Shand Mason was a British company which designed and manufactured steam powered fire engines and other fire-fighting equipment during the 19th century and early 20th centuries.
The company that eventually became Shand Mason was founded in 1760 by Samuel Phillips, and incorporated as Phillips and Hopwood in 1797. In 1818, after William Joshua Tilley had joined the business, it became Hopwood and Tilley and later Tilley & Co. In 1850, when Tilley retired from the business, his two sons-in-law James Shand and Samuel Mason continued the business as Shand and Mason, later Shand Mason & Co.[1]
The company operated from premises at 75 Upper Ground Street, Blackfriars, just south of the River Thames in London, and having initially manufactured manually operated pumps,[2] secured various patents to improve the design and construction of steam fire engines.
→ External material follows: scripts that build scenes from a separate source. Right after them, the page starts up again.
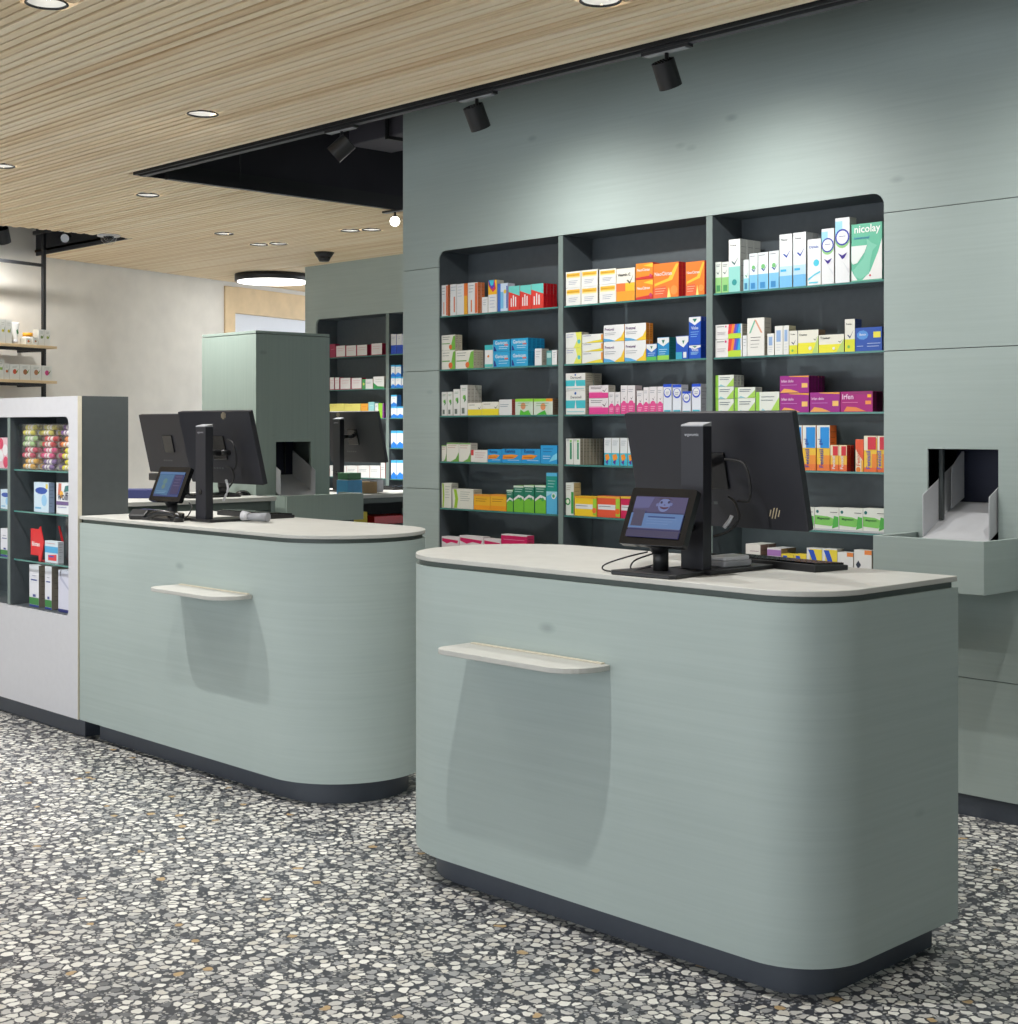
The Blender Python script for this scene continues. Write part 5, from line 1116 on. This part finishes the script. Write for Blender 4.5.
FAR_SHELVES = [
 ('left','top',2.07,[
  (-10398,-10317,[121],'crimson',0,0),
  (-10310,-10174,[101],'crim_white',0,0),
  (-10167,-10021,[97],'crim_white',0,0),
  (-10014,-9867,[96],'crim_white',0,0),
  (-9814,-9663,[100],'crim_white',0,0)]),
 ('left','second',1.785,[
  (-10398,-10334,[111],'crim_white',0,0),
  (-10324,-10261,[109],'crim_white',0,0),
  (-10251,-10100,[102],'crim_white',0,0),
  (-10090,-9944,[98],'crim_white',0,0),
  (-9936,-9890,[85],'green_plain',0,0),
  (-9887,-9787,[85],'w_grey',0,0),
  (-9780,-9634,[103],'w_greenlow',0,0)]),
 ('left','third',1.534,[
  (-10398,-10192,[62,129],'pale_yellow',0,0),
  (-10187,-9960,[60,126],'pale_yellow',0,0),
  (-9955,-9854,[58,126],'orange_pl',0,0),
  (-9848,-9766,[58,138],'teal_pl',0,0),
  (-9758,-9713,[57,125],'w_grey',0,0),
  (-9710,-9634,[56,126],'lime_purple',0,0)]),
 ('left','fifth',1.023,[
  (-10532,-10405,[93],'w_grey',0,0),
  (-10396,-10160,[96],'w_grey',0,0),
  (-10155,-9997,[100],'w_grey',0,0),
  (-9991,-9833,[103],'w_grey',0,0),
  (-9827,-9687,[106],'w_grey',0,0),
  (-9679,-9622,[138],'w_grey',0,0)]),
 ('right','top',2.07,[
  (-9606,-9540,[170],'blue_bottom',0,0),
  (-9536,-9472,[167],'blue_bottom',0,0),
  (-9467,-9398,[166],'blue_bottom',0,0),
  (-9394,-9330,[162],'blue_bottom',0,0)]),
 ('right','second',1.785,[
  (-9564,-9491,[95,194],'blue_frame',0,0),
  (-9484,-9410,[93,191],'blue_frame',0,0),
  (-9404,-9337,[91],'blue_frame',0,0)]),
 ('right','third',1.534,[
  (-9553,-9466,[96,193],'blue_frame',0,0),
  (-9460,-9383,[96],'blue_frame',0,0)]),
 ('right','fourth',1.283,[
  (-9557,-9472,[144],'blue_frame',0,0),
  (-9467,-9380,[144],'blue_frame',0,0)]),
 ('right','fifth',1.023,[
  (-9557,-9472,[156],'blue_frame',0,0),
  (-9467,-9380,[157],'blue_frame',0,0)]),
]

stock(MAIN_SHELVES, YW + 0.0165, BAYS, 0.17)
stock(FAR_SHELVES, Y2 + 0.018, {'left': (-10.578, -9.592), 'right': (-9.548, -6.2)}, 0.15, True)

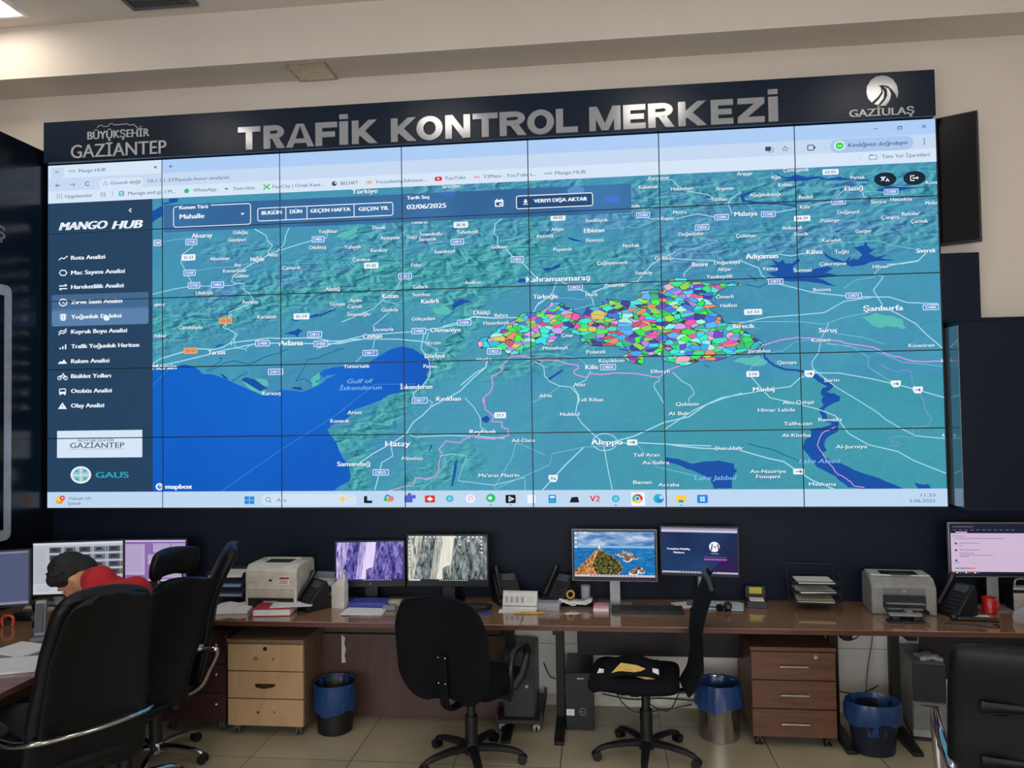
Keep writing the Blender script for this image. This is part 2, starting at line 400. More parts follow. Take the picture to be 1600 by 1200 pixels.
GRN = EM('icon_green', '1fc56a'); LIME = EM('icon_lime', '35d048'); TEAL = EM('icon_teal', '23b5c8'); REDI = EM('icon_red', 'e03028'); ORG = EM('icon_orange', 'f09a20'); YEL = EM('icon_yellow', 'ffcf3a'); BLUI = EM('icon_blue', '1f8be0'); PURI = EM('icon_purple', '5a5fc8'); BLK = EM('icon_black', '14181f'); PINKI = EM('icon_pink', 'e070a0'); GAUS = EM('ui_teal_word', '2f9fb4')

# --- land with relief: a display picture; the relief mask rides on a vertex attribute
def land_material():
    m, t, b = newmat('map_land')
    at = nd(t, 'ShaderNodeAttribute', attribute_name='relief'); sep = nd(t, 'ShaderNodeSeparateColor'); t.links.new(at.outputs['Color'], sep.inputs['Color'])
    tc = nd(t, 'ShaderNodeTexCoord')
    def noise(off, scale, stretch, rot, det=5.0, dist=0.8):
        mp = nd(t, 'ShaderNodeMapping'); mp.inputs['Location'].default_value = off; mp.inputs['Scale'].default_value = stretch; mp.inputs['Rotation'].default_value = (0, rot, 0)
        t.links.new(tc.outputs['Object'], mp.inputs['Vector'])
        n = nd(t, 'ShaderNodeTexNoise', i_Scale=scale, i_Detail=det, i_Distortion=dist); n.inputs['Roughness'].default_value = 0.62
        t.links.new(mp.outputs['Vector'], n.inputs['Vector']); return n
    def math_(op, a, bb):
        n = nd(t, 'ShaderNodeMath', operation=op)
        for i, q in enumerate((a, bb)):
            if isinstance(q, (int, float)): n.inputs[i].default_value = q
            else: t.links.new(q, n.inputs[i])
        return n.outputs[0]
    rot = D2R(24)
    n1 = noise((0, 0, 0), 8.5, (1, 1, 2.2), rot, 7.0, 0.7); n2 = noise((0.013, 0, -0.026), 8.5, (1, 1, 2.2), rot, 7.0, 0.7)
    emb = math_('SUBTRACT', n1.outputs['Fac'], n2.outputs['Fac'])
    emb = math_('MULTIPLY', emb, 6.2)
    emb = math_('MULTIPLY', emb, sep.outputs['Red'])            # relief only in the mountains
    n3 = noise((3, 1, 2), 1.1, (1, 1, 1), 0, 6.0)
    base = nd(t, 'ShaderNodeValToRGB')
    e = base.color_ramp.elements; e[0].position = 0.36; e[0].color = lin('418cb3'); e[1].position = 0.62; e[1].color = lin('479bb6')
    t.links.new(n3.outputs['Fac'], base.inputs['Fac'])
    g = nd(t, 'ShaderNodeMix', data_type='RGBA'); g.inputs[7].default_value = lin('3c9ca4')
    t.links.new(sep.outputs['Green'], g.inputs['Factor']); t.links.new(base.outputs['Color'], g.inputs[6])
    p = nd(t, 'ShaderNodeMix', data_type='RGBA'); p.inputs[7].default_value = lin('5488c0')
    n5 = noise((7, 0, 1), 2.6, (1, 1, 2.2), rot, 4.0)
    pf = nd(t, 'ShaderNodeMapRange'); pf.inputs[1].default_value = 0.42; pf.inputs[2].default_value = 0.62; t.links.new(n5.outputs['Fac'], pf.inputs[0])
    t.links.new(math_('MULTIPLY', sep.outputs['Blue'], pf.outputs[0]), p.inputs['Factor']); t.links.new(g.outputs[2], p.inputs[6])
    lit = nd(t, 'ShaderNodeMix', data_type='RGBA'); lit.inputs[7].default_value = lin('74cfca'); t.links.new(p.outputs[2], lit.inputs[6])
    fl = nd(t, 'ShaderNodeClamp'); t.links.new(math_('MULTIPLY', emb, 1.0), fl.inputs[0]); fl.inputs[2].default_value = 0.5; t.links.new(fl.outputs[0], lit.inputs['Factor'])
    sh = nd(t, 'ShaderNodeMix', data_type='RGBA'); sh.inputs[7].default_value = lin('1c5a78'); t.links.new(lit.outputs[2], sh.inputs[6])
    fs = nd(t, 'ShaderNodeClamp'); t.links.new(math_('MULTIPLY', emb, -1.25), fs.inputs[0]); fs.inputs[2].default_value = 0.85; t.links.new(fs.outputs[0], sh.inputs['Factor'])
    b.inputs['Base Color'].default_value = (0.004, 0.004, 0.005, 1); b.inputs['Roughness'].default_value = 0.5; b.inputs['Specular IOR Level'].default_value = 0.06
    t.links.new(sh.outputs[2], b.inputs['Emission Color']); b.inputs['Emission Strength'].default_value = 1.0
    return m
LAND = land_material()
# ridges: photo pixels x0,y0,x1,y1, width, strength, green, purple
RIDGE = [(230, 520, 420, 470, 42, 1, .8, .5), (400, 470, 620, 420, 45, 1, .9, .2), (560, 450, 830, 385, 50, 1, 1, .1), (330, 470, 560, 400, 30, .9, 0, 1), (560, 370, 860, 360, 40, .8, .4, .5),
         (330, 395, 430, 390, 18, .8, 0, .5), (700, 470, 800, 420, 34, 1, .9, 0), (850, 420, 1010, 400, 32, .9, .8, .2), (990, 400, 1470, 350, 40, .9, .3, .9), (1000, 310, 1470, 290, 40, .9, .5, .8), (880, 330, 1100, 345, 40, .6, .1, .8),
         (690, 560, 590, 660, 26, 1, 1, 0), (690, 570, 740, 480, 26, 1, 1, 0), (600, 660, 530, 690, 26, 1, 1, 0), (560, 760, 560, 700, 26, .8, 1, 0), (640, 760, 730, 720, 34, .6, .7, 0), (770, 580, 870, 560, 22, .7, .6, 0), (650, 690, 690, 740, 20, .6, .6, 0),
         (930, 450, 1040, 450, 20, .6, .3, .1), (830, 545, 930, 540, 16, .5, .4, 0), (1180, 520, 1180, 480, 26, .15, 0, 0), (900, 290, 660, 290, 25, .7, .2, .6)]
def relief(x, y):
    a = gr = pu = 0.0
    for x0, y0, x1, y1, w, s, g, p in RIDGE:
        dx, dy = x1-x0, y1-y0; tt = max(0, min(1, ((x-x0)*dx+(y-y0)*dy)/(dx*dx+dy*dy)))
        d = math.hypot(x-x0-tt*dx, y-y0-tt*dy); k = math.exp(-(d/w)**2*1.7)
        a = max(a, s*k); gr = max(gr, g*k); pu = max(pu, p*k)
    base = max(0.05, min(1, a))
    if x > 850 and y > 590: gr = max(gr, min(.55, (x-850)/350))
    return base, gr, pu
def Pinv(X, Z):
    d = Vector((X, 0, Z))-CAM; k = FPX/d.dot(FWD); return 800+d.dot(RGT)*k, 600-d.dot(UPV)*k
NXG, NZG = 150, 62
gv = []; ga = []
for j in range(NZG+1):
    for i in range(NXG+1):
        X = XL+(XR-XL)*i/NXG; Z = ZB+(ZT-ZB)*j/NZG
        gv.append((X, Z)); ga.append(relief(*Pinv(X, Z)))
cv.tris(gv, [(j*(NXG+1)+i, j*(NXG+1)+i+1, (j+1)*(NXG+1)+i+1, (j+1)*(NXG+1)+i) for j in range(NZG) for i in range(NXG)], LAND, 0)
NLAND = len(gv)
def jag(L, k, amp):
    out = []
    for i in range(len(L)-1):
        a, b = L[i], L[i+1]
        for q in range(k):
            f = q/k; w = amp if q else 0
            out.append((a[0]+(b[0]-a[0])*f+random.uniform(-w, w), a[1]+(b[1]-a[1])*f+random.uniform(-w, w)))
    out.append(L[-1]); return out
# --- Mediterranean and the gulf
sea = [px('p', 225, 578)] + [px('G', *q) for q in ((45, 490), (120, 488), (230, 470), (262, 450), (300, 447), (370, 465), (410, 495), (430, 522), (500, 522), (580, 547), (700, 602), (830, 657), (905, 692), (960, 670), (1050, 645), (1120, 650), (1215, 662), (1290, 632), (1360, 600), (1400, 562), (1480, 526), (1400, 534), (1345, 582), (1315, 590), (1320, 570), (1350, 560), (1345, 520), (1380, 490), (1450, 470), (1530, 462))]
sea += [px('M5', *q) for q in ((60, 552), (130, 533), (200, 490), (240, 470), (285, 460), (330, 472), (380, 503), (412, 533), (410, 556), (388, 583), (395, 602), (376, 628), (372, 640), (340, 650), (296, 658), (220, 678), (185, 702), (120, 725), (70, 742), (30, 762))]
sea += [px('G', *q) for q in ((1590, 845), (1540, 890), (1440, 920), (1410, 960), (1430, 1000), (1480, 1060), (1500, 1120), (1530, 1180), (1560, 1215), (1580, 1260), (1590, 1330))] + [px('p', 545, 752), px('p', 530, 760), px('p', 516, 772), px('p', 225, 772)]
cv.poly([P(*q) for q in sea], SEA, 1)
def lake(c, L, k=3, amp=2.5, mat=None, lay=2): cv.poly(pts(c, jag(L+[L[0]], k, amp)[:-1]), mat or LAKE, lay)
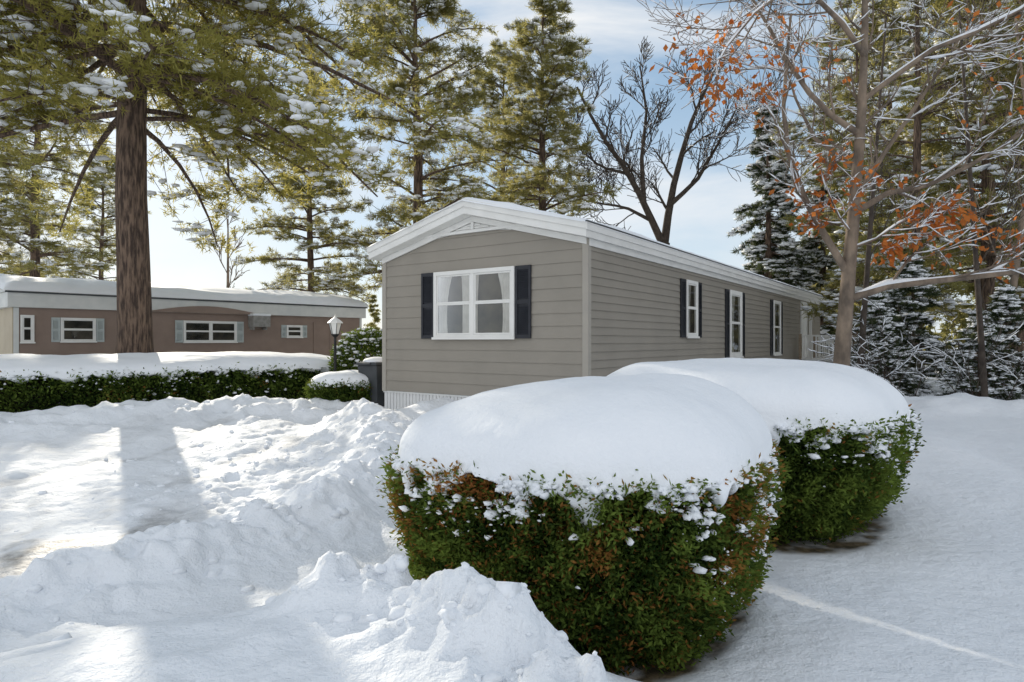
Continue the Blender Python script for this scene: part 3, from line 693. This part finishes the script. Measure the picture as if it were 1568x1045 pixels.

While the first steam-powered fire engine had been developed by John Braithwaite and John Ericsson in 1829, the first commercially successful fire-engine was a water-borne version developed by Shand Mason & Co, which went into service in 1855.[3] From this point and particularly from the 1860s, the company worked with the chief of the Metropolitan Fire Brigade, Eyre Massey Shaw and with competitor Merryweather & Sons, to perfect designs for land-based use by the London brigade and other municipalities. Its first land-based engine used by the brigade was produced in 1860.
Its engines were initially horse-drawn, but later installed on fireboats (Europe's first, the Fire Queen was built by Shand Mason for service in Bristol's docks in the 1880s), and mounted on motor vehicles. The business was eventually taken over by Merryweather & Sons in 1928.